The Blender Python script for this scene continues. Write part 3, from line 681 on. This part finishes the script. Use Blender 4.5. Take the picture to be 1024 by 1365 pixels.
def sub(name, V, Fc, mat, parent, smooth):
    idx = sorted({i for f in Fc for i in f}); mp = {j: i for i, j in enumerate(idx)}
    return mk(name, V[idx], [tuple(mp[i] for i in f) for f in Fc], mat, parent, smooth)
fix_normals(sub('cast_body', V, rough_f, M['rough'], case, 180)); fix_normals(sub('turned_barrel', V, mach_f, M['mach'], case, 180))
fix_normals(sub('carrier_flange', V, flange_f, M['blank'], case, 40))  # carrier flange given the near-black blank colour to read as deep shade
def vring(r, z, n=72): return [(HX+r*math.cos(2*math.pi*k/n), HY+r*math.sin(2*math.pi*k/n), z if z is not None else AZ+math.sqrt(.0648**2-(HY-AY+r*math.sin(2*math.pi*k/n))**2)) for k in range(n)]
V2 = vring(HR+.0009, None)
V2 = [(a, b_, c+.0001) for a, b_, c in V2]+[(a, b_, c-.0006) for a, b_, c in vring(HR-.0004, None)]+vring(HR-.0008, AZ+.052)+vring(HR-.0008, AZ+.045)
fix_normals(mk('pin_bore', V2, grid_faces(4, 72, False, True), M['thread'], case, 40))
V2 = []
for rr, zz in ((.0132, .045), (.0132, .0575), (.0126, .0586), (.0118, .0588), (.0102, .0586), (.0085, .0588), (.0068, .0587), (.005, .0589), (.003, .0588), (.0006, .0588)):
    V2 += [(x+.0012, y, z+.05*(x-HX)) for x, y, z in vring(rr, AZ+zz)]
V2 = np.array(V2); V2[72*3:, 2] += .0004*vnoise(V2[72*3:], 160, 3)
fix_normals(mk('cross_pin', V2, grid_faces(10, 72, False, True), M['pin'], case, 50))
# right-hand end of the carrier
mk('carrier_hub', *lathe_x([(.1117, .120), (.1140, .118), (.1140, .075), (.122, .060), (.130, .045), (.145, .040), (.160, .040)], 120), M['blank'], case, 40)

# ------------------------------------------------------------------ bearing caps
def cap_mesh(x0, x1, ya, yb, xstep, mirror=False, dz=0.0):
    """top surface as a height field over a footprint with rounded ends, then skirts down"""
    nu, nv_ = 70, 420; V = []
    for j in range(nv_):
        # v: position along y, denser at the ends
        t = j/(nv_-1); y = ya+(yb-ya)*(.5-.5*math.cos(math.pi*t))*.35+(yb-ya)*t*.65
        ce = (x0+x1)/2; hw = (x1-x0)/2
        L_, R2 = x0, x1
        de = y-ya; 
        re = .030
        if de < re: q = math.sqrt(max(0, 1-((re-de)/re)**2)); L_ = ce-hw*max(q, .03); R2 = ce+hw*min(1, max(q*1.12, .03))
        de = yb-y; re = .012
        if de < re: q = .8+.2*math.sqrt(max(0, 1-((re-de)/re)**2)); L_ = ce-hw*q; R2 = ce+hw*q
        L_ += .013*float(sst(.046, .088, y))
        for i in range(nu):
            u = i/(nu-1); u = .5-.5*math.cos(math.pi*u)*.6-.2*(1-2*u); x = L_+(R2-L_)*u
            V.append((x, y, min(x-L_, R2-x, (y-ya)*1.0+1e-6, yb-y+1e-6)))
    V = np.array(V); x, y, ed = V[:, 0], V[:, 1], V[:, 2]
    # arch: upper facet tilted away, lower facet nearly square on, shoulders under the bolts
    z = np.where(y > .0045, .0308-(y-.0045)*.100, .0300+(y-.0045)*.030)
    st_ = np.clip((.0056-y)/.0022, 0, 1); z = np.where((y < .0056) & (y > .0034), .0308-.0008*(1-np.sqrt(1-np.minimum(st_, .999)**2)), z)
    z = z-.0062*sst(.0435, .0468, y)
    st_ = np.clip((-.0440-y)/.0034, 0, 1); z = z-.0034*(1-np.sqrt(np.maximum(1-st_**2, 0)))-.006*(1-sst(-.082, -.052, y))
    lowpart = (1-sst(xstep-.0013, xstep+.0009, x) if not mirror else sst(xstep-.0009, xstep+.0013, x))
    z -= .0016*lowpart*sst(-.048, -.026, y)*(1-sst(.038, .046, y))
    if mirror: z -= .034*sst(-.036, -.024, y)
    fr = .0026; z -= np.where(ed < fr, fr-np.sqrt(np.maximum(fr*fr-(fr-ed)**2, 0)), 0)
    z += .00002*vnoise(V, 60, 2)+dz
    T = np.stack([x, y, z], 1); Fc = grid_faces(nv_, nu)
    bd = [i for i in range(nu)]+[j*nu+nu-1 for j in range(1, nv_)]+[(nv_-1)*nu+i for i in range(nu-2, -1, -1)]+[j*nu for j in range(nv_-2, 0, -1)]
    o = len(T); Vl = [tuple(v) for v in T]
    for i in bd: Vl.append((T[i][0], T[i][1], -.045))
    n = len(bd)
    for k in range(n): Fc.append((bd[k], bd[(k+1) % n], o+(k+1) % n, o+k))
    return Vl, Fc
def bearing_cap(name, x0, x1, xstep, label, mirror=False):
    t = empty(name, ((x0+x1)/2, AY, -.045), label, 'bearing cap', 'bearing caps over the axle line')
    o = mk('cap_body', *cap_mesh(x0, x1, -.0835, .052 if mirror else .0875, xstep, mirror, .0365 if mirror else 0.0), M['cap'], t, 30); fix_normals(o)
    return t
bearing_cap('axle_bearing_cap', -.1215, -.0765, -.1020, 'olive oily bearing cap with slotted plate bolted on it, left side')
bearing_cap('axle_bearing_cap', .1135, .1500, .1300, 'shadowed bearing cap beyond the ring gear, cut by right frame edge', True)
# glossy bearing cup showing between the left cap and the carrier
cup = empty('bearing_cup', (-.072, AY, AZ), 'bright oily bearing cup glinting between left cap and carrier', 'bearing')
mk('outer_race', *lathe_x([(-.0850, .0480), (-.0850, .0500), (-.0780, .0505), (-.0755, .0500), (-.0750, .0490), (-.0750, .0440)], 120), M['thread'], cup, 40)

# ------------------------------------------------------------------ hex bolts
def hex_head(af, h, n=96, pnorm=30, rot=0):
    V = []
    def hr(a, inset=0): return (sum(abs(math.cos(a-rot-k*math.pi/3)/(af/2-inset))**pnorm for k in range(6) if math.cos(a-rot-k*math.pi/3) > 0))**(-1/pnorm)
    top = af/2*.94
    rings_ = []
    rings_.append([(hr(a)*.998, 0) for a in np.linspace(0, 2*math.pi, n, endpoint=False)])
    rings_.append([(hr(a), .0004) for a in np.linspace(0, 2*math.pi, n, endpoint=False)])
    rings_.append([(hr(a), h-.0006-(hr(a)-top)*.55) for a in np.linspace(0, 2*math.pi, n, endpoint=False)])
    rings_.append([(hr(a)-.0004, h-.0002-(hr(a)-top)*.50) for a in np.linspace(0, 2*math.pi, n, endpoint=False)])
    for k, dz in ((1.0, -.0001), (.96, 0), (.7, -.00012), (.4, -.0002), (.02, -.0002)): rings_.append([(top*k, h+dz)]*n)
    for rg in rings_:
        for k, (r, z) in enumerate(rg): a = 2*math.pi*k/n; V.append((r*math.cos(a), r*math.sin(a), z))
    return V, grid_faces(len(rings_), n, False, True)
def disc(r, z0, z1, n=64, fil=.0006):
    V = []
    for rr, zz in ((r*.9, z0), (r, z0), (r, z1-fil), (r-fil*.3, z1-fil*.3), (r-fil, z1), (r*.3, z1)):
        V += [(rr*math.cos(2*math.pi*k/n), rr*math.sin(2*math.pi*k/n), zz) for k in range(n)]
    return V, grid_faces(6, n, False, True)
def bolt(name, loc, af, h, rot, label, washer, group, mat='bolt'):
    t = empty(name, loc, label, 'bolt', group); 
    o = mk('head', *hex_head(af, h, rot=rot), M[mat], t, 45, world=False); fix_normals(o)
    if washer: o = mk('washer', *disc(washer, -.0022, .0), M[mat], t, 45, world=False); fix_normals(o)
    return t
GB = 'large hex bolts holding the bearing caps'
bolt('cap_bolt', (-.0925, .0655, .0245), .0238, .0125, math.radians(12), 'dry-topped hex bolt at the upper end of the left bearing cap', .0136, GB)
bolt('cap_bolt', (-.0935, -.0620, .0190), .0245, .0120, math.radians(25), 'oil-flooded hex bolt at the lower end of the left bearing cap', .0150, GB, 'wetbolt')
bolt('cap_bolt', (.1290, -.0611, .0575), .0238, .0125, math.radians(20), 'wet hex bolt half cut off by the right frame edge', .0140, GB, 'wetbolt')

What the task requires
Pick out every line above that contains the word "blank" and copy it.

Full answer
fix_normals(sub('carrier_flange', V, flange_f, M['blank'], case, 40))  # carrier flange given the near-black blank colour to read as deep shade
mk('carrier_hub', *lathe_x([(.1117, .120), (.1140, .118), (.1140, .075), (.122, .060), (.130, .045), (.145, .040), (.160, .040)], 120), M['blank'], case, 40)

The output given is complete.